What Critical Race Theory Is
Critical race theory (CRT) originated in American legal academia in the 1970s and 1980s, associated with legal scholars including Derrick Bell, Kimberlé Crenshaw, and Richard Delgado. Its core theoretical claim is that racism in America is not primarily a product of individual prejudice but is embedded in legal structures, institutional practices, and social norms, and that colorblind approaches to law and policy perpetuate racial inequality by ignoring these structural dimensions.
In its original academic context, CRT was a law school framework applied to constitutional law, property law, and civil rights law. The current policy debate is about whether CRT frameworks or derived curricula are being applied in K-12 education.
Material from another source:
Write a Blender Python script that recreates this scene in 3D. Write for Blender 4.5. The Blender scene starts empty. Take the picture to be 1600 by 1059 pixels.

The Conservative Objection
The conservative objection to CRT in K-12 education is distinct from the academic debate about the framework’s validity in legal scholarship. The practical objections are three:
First, teaching children that American institutions are fundamentally and irredeemably racist promotes a view of the country that is historically incomplete. American history includes slavery, Jim Crow, and systemic discrimination and also abolition, the Civil Rights Act, constitutional amendments, and ongoing legal mechanisms for addressing discrimination. Both parts of that history are real.
Second, the application of CRT frameworks in some K-12 curricula has involved racial categorization of students, exercises that sort children by race and assign them different roles or perspectives based on racial identity. Conservatives argue this is the opposite of the colorblind ideal articulated by Martin Luther King Jr.
Third, parents have not consented to having their children educated in a specific ideological framework that generates genuine disagreement among reasonable, well-informed adults.
The Legislative Response
More than 40 states have passed or introduced legislation restricting CRT-derived instruction in K-12 schools. The specific provisions vary, but most prohibit teaching that individuals bear guilt for historical actions of members of their racial group, that individuals are inherently privileged or oppressed based on race, or that the United States is fundamentally racist.
Breaking Battlegrounds has covered the education policy dimension through the lens of Sam Stone’s civics education work at the Joe Foss Institute. Civics content that teaches the full arc of American history, including its failures and its ongoing efforts to address them, is the alternative the conservative education reform movement has consistently advanced.
Frequently Asked Questions
What is critical race theory?
Critical race theory is an academic legal framework arguing that racism is embedded in American legal systems and institutions, not just individual attitudes. It originated in law schools in the 1970s and 1980s.
Is critical race theory taught in K-12 schools?
The debate is whether curricula derived from CRT frameworks are being applied in K-12 classrooms. More than 40 states have passed legislation restricting such instruction following parental concern about specific curricula and materials.
What is the conservative alternative to CRT in K-12 education?
Conservatives support teaching the full factual history of the United States, including slavery, Jim Crow, and the civil rights movement, without ideological frameworks that categorize students by racial identity or assign collective guilt.